** Start THE DATA **

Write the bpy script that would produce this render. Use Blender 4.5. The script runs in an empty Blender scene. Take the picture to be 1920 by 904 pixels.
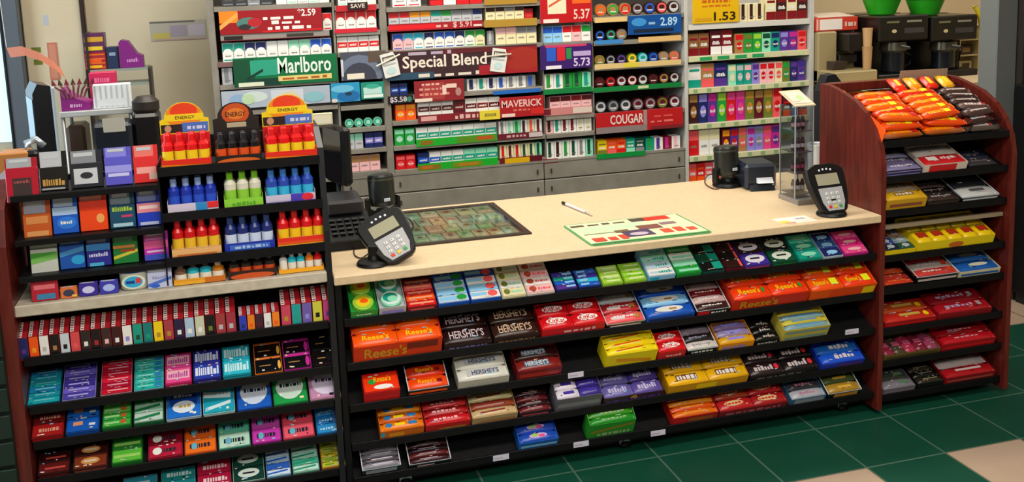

** End THE DATA **
** Start THE DATA **

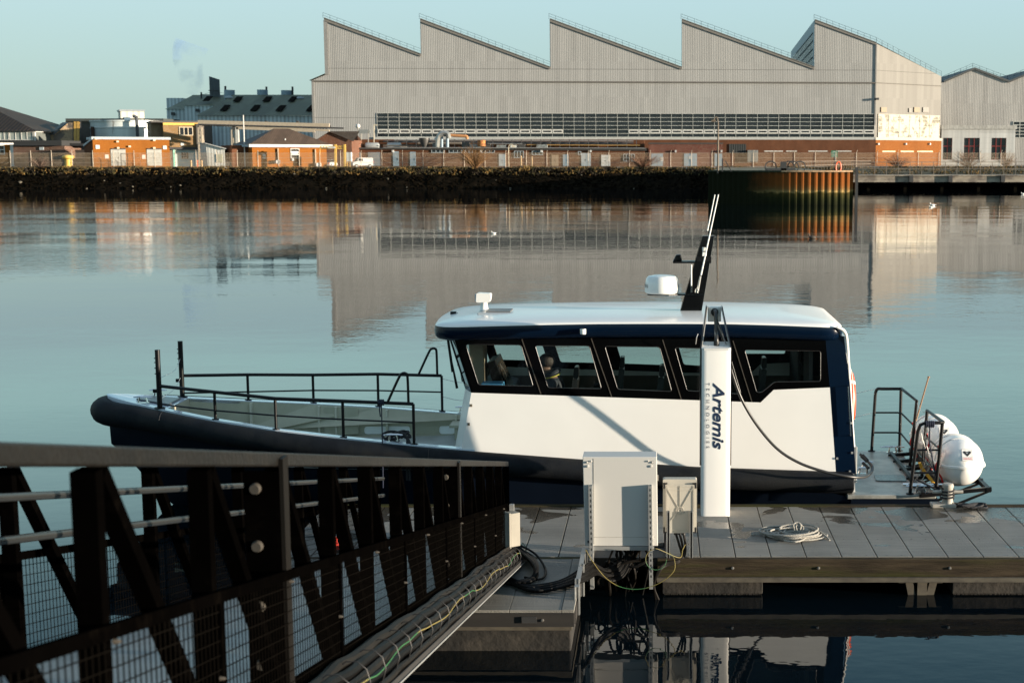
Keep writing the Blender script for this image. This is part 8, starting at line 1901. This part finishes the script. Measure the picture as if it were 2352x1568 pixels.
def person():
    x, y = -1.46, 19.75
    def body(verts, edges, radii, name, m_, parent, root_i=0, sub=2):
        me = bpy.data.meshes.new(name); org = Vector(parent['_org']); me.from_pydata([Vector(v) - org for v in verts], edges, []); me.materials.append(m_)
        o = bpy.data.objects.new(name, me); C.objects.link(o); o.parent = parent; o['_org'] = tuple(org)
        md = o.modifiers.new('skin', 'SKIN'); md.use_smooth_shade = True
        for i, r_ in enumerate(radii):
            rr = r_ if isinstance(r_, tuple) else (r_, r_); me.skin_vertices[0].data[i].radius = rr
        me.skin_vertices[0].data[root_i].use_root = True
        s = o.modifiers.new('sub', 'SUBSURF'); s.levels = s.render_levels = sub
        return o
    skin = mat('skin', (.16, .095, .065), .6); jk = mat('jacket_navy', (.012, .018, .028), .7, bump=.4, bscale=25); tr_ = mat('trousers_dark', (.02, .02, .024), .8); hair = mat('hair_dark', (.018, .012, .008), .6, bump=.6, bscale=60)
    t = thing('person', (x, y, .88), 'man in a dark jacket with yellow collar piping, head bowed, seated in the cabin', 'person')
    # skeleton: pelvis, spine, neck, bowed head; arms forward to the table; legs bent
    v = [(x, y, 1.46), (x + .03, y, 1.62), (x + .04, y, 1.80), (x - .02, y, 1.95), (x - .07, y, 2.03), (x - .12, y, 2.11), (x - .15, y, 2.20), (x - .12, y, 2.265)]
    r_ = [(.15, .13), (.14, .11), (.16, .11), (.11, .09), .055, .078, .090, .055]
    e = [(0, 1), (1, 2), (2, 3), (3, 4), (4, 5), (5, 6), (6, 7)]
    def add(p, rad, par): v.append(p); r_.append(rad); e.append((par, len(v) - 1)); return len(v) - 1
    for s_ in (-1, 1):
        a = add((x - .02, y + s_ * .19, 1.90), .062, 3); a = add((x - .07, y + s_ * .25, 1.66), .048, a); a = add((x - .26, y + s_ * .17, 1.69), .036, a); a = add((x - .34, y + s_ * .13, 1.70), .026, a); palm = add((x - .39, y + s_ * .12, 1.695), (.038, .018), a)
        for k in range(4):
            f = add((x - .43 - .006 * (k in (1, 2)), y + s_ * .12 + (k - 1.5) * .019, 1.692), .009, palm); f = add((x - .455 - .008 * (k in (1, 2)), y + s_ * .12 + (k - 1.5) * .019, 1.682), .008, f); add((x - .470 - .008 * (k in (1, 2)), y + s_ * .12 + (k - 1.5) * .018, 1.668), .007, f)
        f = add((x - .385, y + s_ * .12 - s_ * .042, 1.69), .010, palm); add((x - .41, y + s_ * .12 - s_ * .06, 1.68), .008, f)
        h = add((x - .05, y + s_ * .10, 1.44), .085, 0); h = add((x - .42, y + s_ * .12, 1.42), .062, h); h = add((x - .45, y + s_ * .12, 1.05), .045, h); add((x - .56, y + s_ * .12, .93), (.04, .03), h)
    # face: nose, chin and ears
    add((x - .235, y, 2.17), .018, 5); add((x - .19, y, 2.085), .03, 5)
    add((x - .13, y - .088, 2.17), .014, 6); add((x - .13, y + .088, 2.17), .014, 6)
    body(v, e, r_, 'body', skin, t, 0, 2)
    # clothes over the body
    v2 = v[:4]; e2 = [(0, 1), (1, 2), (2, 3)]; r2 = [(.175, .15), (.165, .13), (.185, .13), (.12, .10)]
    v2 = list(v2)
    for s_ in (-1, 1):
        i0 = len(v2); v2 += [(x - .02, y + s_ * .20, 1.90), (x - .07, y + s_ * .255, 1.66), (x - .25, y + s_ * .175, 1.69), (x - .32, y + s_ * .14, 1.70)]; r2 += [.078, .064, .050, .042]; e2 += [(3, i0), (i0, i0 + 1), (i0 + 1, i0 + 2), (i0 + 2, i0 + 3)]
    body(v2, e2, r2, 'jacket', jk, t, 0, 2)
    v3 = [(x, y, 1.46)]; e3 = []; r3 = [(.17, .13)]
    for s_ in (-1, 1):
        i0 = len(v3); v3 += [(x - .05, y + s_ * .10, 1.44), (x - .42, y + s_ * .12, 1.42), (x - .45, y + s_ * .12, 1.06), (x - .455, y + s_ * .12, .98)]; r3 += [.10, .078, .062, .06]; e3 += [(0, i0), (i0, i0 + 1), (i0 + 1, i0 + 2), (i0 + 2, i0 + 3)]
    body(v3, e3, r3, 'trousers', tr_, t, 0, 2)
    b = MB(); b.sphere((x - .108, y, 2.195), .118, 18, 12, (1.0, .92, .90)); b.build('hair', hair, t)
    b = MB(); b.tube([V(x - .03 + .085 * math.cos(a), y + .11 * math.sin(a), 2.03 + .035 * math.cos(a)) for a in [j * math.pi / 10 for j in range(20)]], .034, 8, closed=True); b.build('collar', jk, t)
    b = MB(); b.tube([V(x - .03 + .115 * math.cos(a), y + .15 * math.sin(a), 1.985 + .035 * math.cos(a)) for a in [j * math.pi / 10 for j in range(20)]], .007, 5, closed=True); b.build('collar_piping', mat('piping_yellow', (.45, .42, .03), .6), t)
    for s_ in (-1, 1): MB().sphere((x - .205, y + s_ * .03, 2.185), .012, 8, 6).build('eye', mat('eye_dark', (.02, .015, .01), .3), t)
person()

** End THE DATA **

## WRITTEN TASK:
Copy out each line in the preceding records that contains "pixels".

## EXERCISE SOLUTION:
Write the bpy script that would produce this render. Use Blender 4.5. The script runs in an empty Blender scene. Take the picture to be 1920 by 904 pixels.
Keep writing the Blender script for this image. This is part 8, starting at line 1901. This part finishes the script. Measure the picture as if it were 2352x1568 pixels.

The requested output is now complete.